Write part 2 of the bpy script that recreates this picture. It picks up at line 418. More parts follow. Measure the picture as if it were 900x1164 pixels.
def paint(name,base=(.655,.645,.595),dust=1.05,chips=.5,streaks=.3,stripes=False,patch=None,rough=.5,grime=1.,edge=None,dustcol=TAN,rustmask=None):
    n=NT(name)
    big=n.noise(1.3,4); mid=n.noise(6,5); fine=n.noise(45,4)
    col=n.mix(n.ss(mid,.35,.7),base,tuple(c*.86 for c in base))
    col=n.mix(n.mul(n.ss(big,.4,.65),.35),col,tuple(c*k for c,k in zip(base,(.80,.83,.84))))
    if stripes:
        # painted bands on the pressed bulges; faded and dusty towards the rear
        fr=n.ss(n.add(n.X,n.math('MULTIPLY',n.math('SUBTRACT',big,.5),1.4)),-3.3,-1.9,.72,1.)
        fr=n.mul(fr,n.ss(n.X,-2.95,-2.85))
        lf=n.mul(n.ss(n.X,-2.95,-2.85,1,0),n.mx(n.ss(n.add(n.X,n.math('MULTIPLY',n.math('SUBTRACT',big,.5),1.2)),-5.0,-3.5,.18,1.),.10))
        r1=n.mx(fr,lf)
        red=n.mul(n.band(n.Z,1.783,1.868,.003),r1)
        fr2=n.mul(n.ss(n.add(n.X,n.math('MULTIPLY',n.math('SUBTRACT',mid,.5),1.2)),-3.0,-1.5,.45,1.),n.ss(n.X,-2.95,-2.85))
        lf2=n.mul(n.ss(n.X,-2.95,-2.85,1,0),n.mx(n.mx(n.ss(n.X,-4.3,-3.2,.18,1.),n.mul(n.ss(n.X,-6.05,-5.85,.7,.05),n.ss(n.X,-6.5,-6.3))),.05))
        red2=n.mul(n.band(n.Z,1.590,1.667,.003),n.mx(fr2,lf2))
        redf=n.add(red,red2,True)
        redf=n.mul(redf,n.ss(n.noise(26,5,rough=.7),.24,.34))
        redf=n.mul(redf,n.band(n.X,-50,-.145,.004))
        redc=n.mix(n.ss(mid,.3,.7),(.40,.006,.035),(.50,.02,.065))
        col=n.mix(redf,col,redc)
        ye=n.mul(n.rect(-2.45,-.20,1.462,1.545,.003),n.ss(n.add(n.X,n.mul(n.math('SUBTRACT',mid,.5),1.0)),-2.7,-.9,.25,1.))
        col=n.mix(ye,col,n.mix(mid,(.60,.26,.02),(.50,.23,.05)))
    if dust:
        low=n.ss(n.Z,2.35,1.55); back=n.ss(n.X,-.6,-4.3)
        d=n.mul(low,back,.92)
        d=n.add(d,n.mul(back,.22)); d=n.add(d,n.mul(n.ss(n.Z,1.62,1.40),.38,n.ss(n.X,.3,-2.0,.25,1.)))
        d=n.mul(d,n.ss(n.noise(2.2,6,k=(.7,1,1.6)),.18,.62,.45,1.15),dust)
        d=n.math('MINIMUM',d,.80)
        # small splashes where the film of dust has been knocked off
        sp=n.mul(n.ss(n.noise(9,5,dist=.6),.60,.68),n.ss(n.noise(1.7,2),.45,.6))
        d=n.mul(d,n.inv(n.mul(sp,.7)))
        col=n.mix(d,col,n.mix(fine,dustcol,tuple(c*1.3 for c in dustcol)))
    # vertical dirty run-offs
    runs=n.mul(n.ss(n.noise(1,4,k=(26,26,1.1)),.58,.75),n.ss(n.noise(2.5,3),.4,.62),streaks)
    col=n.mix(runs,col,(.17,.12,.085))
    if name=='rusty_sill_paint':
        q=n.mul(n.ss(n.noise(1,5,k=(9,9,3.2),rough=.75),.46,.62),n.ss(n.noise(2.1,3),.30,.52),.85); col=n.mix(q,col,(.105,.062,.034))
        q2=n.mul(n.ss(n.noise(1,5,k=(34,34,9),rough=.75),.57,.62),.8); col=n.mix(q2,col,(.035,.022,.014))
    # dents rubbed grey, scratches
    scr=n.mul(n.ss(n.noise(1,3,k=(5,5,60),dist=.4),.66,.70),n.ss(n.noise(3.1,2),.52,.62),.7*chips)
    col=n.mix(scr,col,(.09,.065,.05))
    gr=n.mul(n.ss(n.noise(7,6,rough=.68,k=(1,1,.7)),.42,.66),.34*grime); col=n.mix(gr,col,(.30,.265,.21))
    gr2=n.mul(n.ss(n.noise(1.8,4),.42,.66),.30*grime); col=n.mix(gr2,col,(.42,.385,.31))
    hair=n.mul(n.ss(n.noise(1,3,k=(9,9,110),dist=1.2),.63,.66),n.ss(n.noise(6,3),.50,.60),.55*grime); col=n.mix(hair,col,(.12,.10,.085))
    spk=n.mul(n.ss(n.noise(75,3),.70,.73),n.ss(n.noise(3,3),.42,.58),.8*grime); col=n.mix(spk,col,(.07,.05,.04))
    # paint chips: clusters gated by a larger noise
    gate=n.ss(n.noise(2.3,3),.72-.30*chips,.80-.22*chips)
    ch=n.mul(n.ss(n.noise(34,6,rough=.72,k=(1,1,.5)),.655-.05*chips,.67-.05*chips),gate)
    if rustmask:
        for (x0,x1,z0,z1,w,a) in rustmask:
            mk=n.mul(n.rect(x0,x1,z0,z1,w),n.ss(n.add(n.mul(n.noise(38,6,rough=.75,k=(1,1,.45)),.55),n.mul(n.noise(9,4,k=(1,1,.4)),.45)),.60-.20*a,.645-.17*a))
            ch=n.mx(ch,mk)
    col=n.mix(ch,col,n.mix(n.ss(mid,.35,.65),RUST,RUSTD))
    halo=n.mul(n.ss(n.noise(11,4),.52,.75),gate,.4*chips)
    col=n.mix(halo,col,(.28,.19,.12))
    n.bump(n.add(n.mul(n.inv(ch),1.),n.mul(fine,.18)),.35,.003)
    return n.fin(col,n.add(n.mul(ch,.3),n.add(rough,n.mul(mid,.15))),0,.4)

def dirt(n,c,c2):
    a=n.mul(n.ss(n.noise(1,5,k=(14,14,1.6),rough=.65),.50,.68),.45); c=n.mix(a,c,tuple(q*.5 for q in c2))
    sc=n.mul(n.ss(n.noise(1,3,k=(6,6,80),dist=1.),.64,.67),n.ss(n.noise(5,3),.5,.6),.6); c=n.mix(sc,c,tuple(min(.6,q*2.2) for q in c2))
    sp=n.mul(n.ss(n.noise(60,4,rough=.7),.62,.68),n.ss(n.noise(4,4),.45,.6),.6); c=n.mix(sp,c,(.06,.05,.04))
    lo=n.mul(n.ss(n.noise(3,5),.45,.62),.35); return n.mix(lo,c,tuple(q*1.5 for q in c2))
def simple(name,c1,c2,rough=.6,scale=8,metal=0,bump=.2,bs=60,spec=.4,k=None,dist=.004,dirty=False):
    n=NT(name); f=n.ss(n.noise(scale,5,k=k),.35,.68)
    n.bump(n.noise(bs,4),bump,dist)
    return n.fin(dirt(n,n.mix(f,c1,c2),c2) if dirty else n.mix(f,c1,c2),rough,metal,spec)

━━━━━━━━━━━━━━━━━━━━

§ **What the exercise asks**
Write down the full listing again, exactly.

§ **Correct response**
Write part 2 of the bpy script that recreates this picture. It picks up at line 418. More parts follow. Measure the picture as if it were 900x1164 pixels.
def paint(name,base=(.655,.645,.595),dust=1.05,chips=.5,streaks=.3,stripes=False,patch=None,rough=.5,grime=1.,edge=None,dustcol=TAN,rustmask=None):
    n=NT(name)
    big=n.noise(1.3,4); mid=n.noise(6,5); fine=n.noise(45,4)
    col=n.mix(n.ss(mid,.35,.7),base,tuple(c*.86 for c in base))
    col=n.mix(n.mul(n.ss(big,.4,.65),.35),col,tuple(c*k for c,k in zip(base,(.80,.83,.84))))
    if stripes:
        # painted bands on the pressed bulges; faded and dusty towards the rear
        fr=n.ss(n.add(n.X,n.math('MULTIPLY',n.math('SUBTRACT',big,.5),1.4)),-3.3,-1.9,.72,1.)
        fr=n.mul(fr,n.ss(n.X,-2.95,-2.85))
        lf=n.mul(n.ss(n.X,-2.95,-2.85,1,0),n.mx(n.ss(n.add(n.X,n.math('MULTIPLY',n.math('SUBTRACT',big,.5),1.2)),-5.0,-3.5,.18,1.),.10))
        r1=n.mx(fr,lf)
        red=n.mul(n.band(n.Z,1.783,1.868,.003),r1)
        fr2=n.mul(n.ss(n.add(n.X,n.math('MULTIPLY',n.math('SUBTRACT',mid,.5),1.2)),-3.0,-1.5,.45,1.),n.ss(n.X,-2.95,-2.85))
        lf2=n.mul(n.ss(n.X,-2.95,-2.85,1,0),n.mx(n.mx(n.ss(n.X,-4.3,-3.2,.18,1.),n.mul(n.ss(n.X,-6.05,-5.85,.7,.05),n.ss(n.X,-6.5,-6.3))),.05))
        red2=n.mul(n.band(n.Z,1.590,1.667,.003),n.mx(fr2,lf2))
        redf=n.add(red,red2,True)
        redf=n.mul(redf,n.ss(n.noise(26,5,rough=.7),.24,.34))
        redf=n.mul(redf,n.band(n.X,-50,-.145,.004))
        redc=n.mix(n.ss(mid,.3,.7),(.40,.006,.035),(.50,.02,.065))
        col=n.mix(redf,col,redc)
        ye=n.mul(n.rect(-2.45,-.20,1.462,1.545,.003),n.ss(n.add(n.X,n.mul(n.math('SUBTRACT',mid,.5),1.0)),-2.7,-.9,.25,1.))
        col=n.mix(ye,col,n.mix(mid,(.60,.26,.02),(.50,.23,.05)))
    if dust:
        low=n.ss(n.Z,2.35,1.55); back=n.ss(n.X,-.6,-4.3)
        d=n.mul(low,back,.92)
        d=n.add(d,n.mul(back,.22)); d=n.add(d,n.mul(n.ss(n.Z,1.62,1.40),.38,n.ss(n.X,.3,-2.0,.25,1.)))
        d=n.mul(d,n.ss(n.noise(2.2,6,k=(.7,1,1.6)),.18,.62,.45,1.15),dust)
        d=n.math('MINIMUM',d,.80)
        # small splashes where the film of dust has been knocked off
        sp=n.mul(n.ss(n.noise(9,5,dist=.6),.60,.68),n.ss(n.noise(1.7,2),.45,.6))
        d=n.mul(d,n.inv(n.mul(sp,.7)))
        col=n.mix(d,col,n.mix(fine,dustcol,tuple(c*1.3 for c in dustcol)))
    # vertical dirty run-offs
    runs=n.mul(n.ss(n.noise(1,4,k=(26,26,1.1)),.58,.75),n.ss(n.noise(2.5,3),.4,.62),streaks)
    col=n.mix(runs,col,(.17,.12,.085))
    if name=='rusty_sill_paint':
        q=n.mul(n.ss(n.noise(1,5,k=(9,9,3.2),rough=.75),.46,.62),n.ss(n.noise(2.1,3),.30,.52),.85); col=n.mix(q,col,(.105,.062,.034))
        q2=n.mul(n.ss(n.noise(1,5,k=(34,34,9),rough=.75),.57,.62),.8); col=n.mix(q2,col,(.035,.022,.014))
    # dents rubbed grey, scratches
    scr=n.mul(n.ss(n.noise(1,3,k=(5,5,60),dist=.4),.66,.70),n.ss(n.noise(3.1,2),.52,.62),.7*chips)
    col=n.mix(scr,col,(.09,.065,.05))
    gr=n.mul(n.ss(n.noise(7,6,rough=.68,k=(1,1,.7)),.42,.66),.34*grime); col=n.mix(gr,col,(.30,.265,.21))
    gr2=n.mul(n.ss(n.noise(1.8,4),.42,.66),.30*grime); col=n.mix(gr2,col,(.42,.385,.31))
    hair=n.mul(n.ss(n.noise(1,3,k=(9,9,110),dist=1.2),.63,.66),n.ss(n.noise(6,3),.50,.60),.55*grime); col=n.mix(hair,col,(.12,.10,.085))
    spk=n.mul(n.ss(n.noise(75,3),.70,.73),n.ss(n.noise(3,3),.42,.58),.8*grime); col=n.mix(spk,col,(.07,.05,.04))
    # paint chips: clusters gated by a larger noise
    gate=n.ss(n.noise(2.3,3),.72-.30*chips,.80-.22*chips)
    ch=n.mul(n.ss(n.noise(34,6,rough=.72,k=(1,1,.5)),.655-.05*chips,.67-.05*chips),gate)
    if rustmask:
        for (x0,x1,z0,z1,w,a) in rustmask:
            mk=n.mul(n.rect(x0,x1,z0,z1,w),n.ss(n.add(n.mul(n.noise(38,6,rough=.75,k=(1,1,.45)),.55),n.mul(n.noise(9,4,k=(1,1,.4)),.45)),.60-.20*a,.645-.17*a))
            ch=n.mx(ch,mk)
    col=n.mix(ch,col,n.mix(n.ss(mid,.35,.65),RUST,RUSTD))
    halo=n.mul(n.ss(n.noise(11,4),.52,.75),gate,.4*chips)
    col=n.mix(halo,col,(.28,.19,.12))
    n.bump(n.add(n.mul(n.inv(ch),1.),n.mul(fine,.18)),.35,.003)
    return n.fin(col,n.add(n.mul(ch,.3),n.add(rough,n.mul(mid,.15))),0,.4)

def dirt(n,c,c2):
    a=n.mul(n.ss(n.noise(1,5,k=(14,14,1.6),rough=.65),.50,.68),.45); c=n.mix(a,c,tuple(q*.5 for q in c2))
    sc=n.mul(n.ss(n.noise(1,3,k=(6,6,80),dist=1.),.64,.67),n.ss(n.noise(5,3),.5,.6),.6); c=n.mix(sc,c,tuple(min(.6,q*2.2) for q in c2))
    sp=n.mul(n.ss(n.noise(60,4,rough=.7),.62,.68),n.ss(n.noise(4,4),.45,.6),.6); c=n.mix(sp,c,(.06,.05,.04))
    lo=n.mul(n.ss(n.noise(3,5),.45,.62),.35); return n.mix(lo,c,tuple(q*1.5 for q in c2))
def simple(name,c1,c2,rough=.6,scale=8,metal=0,bump=.2,bs=60,spec=.4,k=None,dist=.004,dirty=False):
    n=NT(name); f=n.ss(n.noise(scale,5,k=k),.35,.68)
    n.bump(n.noise(bs,4),bump,dist)
    return n.fin(dirt(n,n.mix(f,c1,c2),c2) if dirty else n.mix(f,c1,c2),rough,metal,spec)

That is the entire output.